Just think, starting small can yield BIG results!

{10 ways to cut clutter}

Clutter makes me crazy! It eats away at my inner peace and hard-earned zen, and my loudest wish since day one of motherhood has been that my offspring (and husband) would understand how much clutter- not only clutters my home, but my mind, my patience and honestly, my love for them. But, I have had to learn to cope, and with some practical life strategies, maybe you can too!

  1. Children’s toys and games: Keep pretty wicker or leather bins (with lids) around the house to hold toys and games. These bins are decorative and provide easy access for the kiddies pre- and post-playtime.
  2. Photos: With three kids, I love to frame snapshots of them in action and mugging for the camera. But over the years, these framed photos are piling up and creating clutter. Each framed photo holds a special meaning and I’m not always ready to pitch them simply because they’ve been ‘hanging’ around for a bit. So I placed a big container in my basement storeroom where I put each framed photo with date and place of when each shot was taken. This way once I’m ready for new and updated mug shots for the family room mantel they are right at my fingertips.  Also, My kids can pick and choose the photos they might want to keep, and when needed we’re ready for a trip down memory lane.
  3. The mail: Most of us are inundated daily with more or less useful correspondence, and my countertops could easily get buried in a sea of print. But I go through the mail every day, throw away most, and put bills into a wicker basket (with a lid) and file invitations, coupons and other useful information in special file folders.
  4. Kids’ schoolwork/artwork/fieldtrip forms/sports applications: I have placed a color-coded hanging file folder system for each child on a shelf in my kitchen for easy access and filing. This way, I can get rid of the clutter without losing important information.
  5. Artwork:  My door to my garage serves as an art wall where I hang all of my 8-year olds wonderful artwork, spelling tests and “at-a-boys” from his teachers. When the door is full, I (quietly) edit (read and pitch) older items to open room for new and improved ones. This way, my refrigerator is clutter-free, as are all kitchen cabinet doors.
  6. Trinkets and accessories: With little extra storage space, I keep a box on hand for accessories I no longer want, and when the box is full, I donate it to Arc. This way, my gently used accessories have a chance to be recycled and enjoyed by yet another family (which makes me feel good).
  7. Buy less: I am so much more cognizant of material excess today than only a few years ago, and I try hard to buy conservatively and prudently. I don’t need three soft blankets for my family room, nor do I need candelabras of every size, color and texture. It is freeing to be able to resist at least a few calls from the material world!
  8. Keep dirty laundry in bins in each kids’s room until laundry day. With a small laundry room on the main level it takes planning and coordination to stay on top of the growing mountain of dirty clothes that my children accumulate. I bring down one basket of laundry (e.g. whites) at a time to keep my laundry area clutter free.
  9. Less is more: This saying is also true when it comes to keeping your home clutter-free. I don’t jam-pack my built-in bookcases with books, photos, trinkets and stuff, but rather leave the shelves airy and open with only a few books and trinkets to adorn each shelf. This way, each piece gets a chance to shine, and the end result is a modern and updated clutter-free look.
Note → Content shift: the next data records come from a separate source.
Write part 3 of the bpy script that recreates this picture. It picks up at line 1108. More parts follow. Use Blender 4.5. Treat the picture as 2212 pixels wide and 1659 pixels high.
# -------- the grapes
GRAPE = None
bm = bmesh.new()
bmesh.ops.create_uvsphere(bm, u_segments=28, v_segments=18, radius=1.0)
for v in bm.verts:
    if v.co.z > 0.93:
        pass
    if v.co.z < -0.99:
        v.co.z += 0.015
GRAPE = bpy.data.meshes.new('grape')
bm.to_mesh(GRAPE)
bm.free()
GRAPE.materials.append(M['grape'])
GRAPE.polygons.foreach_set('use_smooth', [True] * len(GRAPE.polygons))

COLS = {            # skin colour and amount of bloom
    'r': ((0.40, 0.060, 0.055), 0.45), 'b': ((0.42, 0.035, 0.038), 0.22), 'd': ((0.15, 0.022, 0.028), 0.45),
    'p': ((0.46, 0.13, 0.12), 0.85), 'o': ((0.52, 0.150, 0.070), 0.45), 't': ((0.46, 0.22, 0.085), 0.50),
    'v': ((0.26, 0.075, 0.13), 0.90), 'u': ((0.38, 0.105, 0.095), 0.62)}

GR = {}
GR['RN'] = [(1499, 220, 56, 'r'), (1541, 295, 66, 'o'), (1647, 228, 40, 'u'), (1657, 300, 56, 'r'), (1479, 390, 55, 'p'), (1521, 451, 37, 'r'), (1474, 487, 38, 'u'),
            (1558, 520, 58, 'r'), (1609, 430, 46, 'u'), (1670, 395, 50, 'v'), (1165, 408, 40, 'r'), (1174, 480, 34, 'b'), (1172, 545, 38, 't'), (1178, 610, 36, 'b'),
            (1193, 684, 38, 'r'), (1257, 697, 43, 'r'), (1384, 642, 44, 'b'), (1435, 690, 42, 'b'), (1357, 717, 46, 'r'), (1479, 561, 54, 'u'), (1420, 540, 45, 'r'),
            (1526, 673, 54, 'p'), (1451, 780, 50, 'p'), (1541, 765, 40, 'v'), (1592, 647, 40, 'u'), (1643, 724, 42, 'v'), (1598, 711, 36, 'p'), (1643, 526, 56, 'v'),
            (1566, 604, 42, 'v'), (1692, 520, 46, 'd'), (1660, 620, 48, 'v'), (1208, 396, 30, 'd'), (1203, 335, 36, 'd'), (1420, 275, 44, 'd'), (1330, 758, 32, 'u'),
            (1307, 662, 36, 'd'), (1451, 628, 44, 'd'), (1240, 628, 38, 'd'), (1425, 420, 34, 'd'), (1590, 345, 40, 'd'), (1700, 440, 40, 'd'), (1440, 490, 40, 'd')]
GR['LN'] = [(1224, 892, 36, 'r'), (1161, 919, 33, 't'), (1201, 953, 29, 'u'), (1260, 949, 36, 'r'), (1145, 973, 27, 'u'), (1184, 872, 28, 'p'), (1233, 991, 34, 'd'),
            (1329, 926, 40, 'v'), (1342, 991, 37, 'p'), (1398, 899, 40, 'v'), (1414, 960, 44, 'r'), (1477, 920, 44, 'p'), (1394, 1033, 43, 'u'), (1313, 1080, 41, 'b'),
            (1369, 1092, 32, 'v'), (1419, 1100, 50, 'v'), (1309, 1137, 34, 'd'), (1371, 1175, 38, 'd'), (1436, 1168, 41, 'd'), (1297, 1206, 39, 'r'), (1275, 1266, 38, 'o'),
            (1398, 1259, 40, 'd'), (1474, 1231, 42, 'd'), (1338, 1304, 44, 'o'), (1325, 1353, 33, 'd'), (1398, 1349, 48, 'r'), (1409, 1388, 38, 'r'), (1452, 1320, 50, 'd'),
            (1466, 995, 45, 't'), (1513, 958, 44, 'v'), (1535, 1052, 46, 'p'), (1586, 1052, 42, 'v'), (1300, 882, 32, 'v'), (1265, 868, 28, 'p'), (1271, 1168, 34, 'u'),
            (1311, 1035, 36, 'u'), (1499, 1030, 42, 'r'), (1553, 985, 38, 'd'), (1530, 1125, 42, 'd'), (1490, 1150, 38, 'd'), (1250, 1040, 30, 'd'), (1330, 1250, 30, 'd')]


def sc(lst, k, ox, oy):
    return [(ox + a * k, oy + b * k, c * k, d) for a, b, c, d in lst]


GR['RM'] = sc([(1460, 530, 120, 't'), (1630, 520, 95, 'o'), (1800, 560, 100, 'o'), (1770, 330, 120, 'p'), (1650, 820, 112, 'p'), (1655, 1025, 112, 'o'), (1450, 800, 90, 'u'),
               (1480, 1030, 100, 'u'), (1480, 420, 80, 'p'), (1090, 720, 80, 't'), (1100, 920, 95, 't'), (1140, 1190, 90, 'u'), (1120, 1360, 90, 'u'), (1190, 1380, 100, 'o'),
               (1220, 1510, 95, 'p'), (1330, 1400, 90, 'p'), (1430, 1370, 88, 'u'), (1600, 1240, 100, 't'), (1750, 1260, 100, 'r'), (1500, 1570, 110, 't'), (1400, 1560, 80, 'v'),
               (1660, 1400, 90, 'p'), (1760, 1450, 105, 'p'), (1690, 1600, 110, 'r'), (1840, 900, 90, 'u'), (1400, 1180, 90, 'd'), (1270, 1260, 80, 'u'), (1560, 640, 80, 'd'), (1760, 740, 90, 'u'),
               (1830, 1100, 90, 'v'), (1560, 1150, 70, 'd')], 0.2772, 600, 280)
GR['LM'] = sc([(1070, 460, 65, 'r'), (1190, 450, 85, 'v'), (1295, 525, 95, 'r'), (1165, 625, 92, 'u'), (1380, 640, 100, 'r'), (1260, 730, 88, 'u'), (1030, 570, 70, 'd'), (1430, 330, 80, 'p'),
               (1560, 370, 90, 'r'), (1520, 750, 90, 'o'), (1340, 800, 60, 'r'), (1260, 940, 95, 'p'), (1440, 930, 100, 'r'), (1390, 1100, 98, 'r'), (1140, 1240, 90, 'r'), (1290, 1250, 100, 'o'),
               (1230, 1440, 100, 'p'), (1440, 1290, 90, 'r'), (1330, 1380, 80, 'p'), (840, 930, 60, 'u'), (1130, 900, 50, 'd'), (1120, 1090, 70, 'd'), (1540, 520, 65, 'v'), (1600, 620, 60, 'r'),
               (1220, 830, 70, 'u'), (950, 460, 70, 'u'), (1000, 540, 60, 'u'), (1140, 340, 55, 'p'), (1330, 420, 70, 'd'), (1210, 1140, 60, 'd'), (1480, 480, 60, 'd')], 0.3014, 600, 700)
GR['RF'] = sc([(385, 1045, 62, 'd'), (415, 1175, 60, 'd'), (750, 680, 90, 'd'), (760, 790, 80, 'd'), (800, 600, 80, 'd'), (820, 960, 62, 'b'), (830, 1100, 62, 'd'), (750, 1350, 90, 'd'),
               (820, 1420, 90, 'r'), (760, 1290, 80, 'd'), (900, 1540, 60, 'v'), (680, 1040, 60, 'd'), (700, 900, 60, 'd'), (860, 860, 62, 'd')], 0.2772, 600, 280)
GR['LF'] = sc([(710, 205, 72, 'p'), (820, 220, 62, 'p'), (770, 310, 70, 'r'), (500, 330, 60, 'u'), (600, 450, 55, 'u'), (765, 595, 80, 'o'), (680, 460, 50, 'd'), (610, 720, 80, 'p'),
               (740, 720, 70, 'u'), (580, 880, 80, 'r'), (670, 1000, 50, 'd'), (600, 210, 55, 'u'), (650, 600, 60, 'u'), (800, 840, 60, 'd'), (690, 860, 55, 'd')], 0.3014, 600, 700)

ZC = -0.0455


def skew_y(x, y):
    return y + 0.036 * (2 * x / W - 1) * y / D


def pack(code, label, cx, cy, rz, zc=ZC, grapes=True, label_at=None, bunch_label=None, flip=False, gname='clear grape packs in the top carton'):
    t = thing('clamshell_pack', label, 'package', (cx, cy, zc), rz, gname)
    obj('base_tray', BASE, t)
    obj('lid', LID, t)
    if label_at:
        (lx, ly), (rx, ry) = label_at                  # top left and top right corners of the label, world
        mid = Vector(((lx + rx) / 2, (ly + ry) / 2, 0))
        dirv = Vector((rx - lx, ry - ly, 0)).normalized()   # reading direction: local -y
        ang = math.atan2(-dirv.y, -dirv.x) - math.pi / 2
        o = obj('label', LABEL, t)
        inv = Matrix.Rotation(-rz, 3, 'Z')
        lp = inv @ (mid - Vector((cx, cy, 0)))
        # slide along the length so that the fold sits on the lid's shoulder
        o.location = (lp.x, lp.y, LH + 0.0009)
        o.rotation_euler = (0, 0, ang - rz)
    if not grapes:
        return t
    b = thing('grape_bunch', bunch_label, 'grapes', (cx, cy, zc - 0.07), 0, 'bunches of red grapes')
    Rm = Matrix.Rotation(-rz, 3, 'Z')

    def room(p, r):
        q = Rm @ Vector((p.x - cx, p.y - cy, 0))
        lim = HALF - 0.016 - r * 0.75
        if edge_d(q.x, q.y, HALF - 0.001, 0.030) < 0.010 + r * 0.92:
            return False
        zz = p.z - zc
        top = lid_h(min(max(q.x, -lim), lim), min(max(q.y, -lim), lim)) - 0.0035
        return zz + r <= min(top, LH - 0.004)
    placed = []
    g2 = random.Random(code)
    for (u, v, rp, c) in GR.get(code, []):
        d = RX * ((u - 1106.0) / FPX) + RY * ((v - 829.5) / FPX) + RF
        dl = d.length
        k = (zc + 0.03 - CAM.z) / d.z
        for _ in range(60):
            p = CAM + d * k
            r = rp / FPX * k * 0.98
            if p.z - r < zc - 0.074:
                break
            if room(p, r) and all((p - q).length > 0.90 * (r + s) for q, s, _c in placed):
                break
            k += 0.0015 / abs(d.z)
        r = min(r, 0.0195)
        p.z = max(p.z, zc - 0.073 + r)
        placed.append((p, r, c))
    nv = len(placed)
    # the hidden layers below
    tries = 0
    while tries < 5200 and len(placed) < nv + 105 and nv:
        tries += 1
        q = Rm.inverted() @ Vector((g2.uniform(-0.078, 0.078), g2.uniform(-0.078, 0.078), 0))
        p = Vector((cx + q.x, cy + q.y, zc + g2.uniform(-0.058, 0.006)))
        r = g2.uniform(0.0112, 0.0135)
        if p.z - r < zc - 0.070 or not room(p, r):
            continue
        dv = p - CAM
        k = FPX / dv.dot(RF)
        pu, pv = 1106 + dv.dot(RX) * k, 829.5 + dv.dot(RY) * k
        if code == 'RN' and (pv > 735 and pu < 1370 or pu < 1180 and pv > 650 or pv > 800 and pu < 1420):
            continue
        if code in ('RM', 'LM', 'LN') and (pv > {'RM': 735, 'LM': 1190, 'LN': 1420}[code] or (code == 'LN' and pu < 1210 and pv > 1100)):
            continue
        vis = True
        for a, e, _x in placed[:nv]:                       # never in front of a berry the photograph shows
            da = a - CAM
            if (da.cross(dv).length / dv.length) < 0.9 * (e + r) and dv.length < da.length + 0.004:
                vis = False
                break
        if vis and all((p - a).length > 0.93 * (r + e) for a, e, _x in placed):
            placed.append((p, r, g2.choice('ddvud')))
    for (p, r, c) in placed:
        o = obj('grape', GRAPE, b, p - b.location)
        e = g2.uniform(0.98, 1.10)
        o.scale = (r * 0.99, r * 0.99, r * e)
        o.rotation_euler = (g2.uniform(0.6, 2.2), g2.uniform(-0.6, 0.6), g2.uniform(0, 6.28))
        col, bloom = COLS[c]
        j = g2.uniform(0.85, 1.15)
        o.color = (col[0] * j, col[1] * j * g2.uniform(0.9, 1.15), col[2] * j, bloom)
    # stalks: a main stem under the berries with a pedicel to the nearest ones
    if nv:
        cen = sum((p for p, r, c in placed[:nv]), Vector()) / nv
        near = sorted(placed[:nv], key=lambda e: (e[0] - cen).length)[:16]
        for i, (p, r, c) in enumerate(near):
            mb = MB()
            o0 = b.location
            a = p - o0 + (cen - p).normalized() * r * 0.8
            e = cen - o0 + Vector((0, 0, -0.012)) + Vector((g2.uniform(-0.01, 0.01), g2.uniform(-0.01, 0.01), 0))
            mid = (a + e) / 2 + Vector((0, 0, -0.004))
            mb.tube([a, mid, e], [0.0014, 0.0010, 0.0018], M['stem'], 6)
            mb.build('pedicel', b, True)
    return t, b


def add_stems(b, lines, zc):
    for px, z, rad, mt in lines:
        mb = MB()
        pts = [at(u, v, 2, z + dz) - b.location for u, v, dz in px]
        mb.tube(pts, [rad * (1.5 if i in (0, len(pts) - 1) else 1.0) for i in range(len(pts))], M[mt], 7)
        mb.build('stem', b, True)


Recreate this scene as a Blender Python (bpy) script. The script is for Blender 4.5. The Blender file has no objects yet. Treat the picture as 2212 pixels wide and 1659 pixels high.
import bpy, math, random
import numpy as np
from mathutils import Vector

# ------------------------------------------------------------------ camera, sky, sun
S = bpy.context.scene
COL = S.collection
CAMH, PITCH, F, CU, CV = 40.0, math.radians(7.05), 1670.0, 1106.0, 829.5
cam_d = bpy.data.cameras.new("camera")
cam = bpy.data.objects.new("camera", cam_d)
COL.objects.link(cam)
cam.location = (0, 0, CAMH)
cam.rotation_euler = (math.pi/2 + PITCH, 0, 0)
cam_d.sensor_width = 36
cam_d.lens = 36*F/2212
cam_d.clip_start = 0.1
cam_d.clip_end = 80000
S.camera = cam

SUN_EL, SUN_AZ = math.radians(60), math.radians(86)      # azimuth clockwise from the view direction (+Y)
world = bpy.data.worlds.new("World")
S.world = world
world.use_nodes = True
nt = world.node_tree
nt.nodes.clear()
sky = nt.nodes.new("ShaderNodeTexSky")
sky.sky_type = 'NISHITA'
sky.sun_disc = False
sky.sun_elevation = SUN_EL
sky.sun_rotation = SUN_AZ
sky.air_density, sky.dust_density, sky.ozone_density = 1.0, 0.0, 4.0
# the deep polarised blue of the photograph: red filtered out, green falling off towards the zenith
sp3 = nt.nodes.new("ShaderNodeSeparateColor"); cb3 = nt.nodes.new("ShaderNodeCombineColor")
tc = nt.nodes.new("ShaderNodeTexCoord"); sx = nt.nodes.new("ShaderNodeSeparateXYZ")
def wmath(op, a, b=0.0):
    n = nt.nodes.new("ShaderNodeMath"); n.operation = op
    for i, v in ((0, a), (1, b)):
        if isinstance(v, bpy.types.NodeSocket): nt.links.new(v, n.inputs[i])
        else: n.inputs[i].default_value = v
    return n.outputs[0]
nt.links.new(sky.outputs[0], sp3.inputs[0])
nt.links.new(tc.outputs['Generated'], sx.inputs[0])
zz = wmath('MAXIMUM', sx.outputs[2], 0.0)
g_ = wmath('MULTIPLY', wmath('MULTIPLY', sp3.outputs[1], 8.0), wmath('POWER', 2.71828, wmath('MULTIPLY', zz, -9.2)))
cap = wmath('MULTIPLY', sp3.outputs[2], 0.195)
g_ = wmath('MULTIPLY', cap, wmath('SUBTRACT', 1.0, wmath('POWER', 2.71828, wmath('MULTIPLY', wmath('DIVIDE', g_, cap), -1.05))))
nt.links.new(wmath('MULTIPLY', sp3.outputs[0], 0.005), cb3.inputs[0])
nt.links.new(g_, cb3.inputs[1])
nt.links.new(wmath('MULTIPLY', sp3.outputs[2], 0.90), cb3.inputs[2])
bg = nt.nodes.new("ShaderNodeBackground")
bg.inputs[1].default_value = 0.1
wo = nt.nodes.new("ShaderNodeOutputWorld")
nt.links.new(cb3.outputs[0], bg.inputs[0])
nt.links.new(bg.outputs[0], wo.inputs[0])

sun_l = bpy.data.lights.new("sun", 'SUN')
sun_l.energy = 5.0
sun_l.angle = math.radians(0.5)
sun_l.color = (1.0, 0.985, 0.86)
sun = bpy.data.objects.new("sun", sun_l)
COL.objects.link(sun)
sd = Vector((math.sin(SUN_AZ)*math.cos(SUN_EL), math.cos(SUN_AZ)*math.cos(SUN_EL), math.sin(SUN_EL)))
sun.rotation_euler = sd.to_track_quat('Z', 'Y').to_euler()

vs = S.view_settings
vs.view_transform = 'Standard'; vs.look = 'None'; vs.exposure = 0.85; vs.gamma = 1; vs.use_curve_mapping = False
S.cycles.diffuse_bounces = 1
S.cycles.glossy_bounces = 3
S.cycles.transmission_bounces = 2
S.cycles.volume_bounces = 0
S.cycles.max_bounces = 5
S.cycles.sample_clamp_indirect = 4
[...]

10. And here’s to the most important advice I can give a clutter-free fanatic like myself: DO NOT ENTER YOUR TEENAGERS’ ROOMS. My 18-year daughter’s room consistently looks as if a tornado came through (I think she takes pride in this fact), and the best way for me to hang on to my zen-like state (if only by the hair on my chinny chin chin) is to NOT enter her room. I guess if there has to be a clutter-crazy zone in every home, it’s my prerogative not to cross the threshold – ever!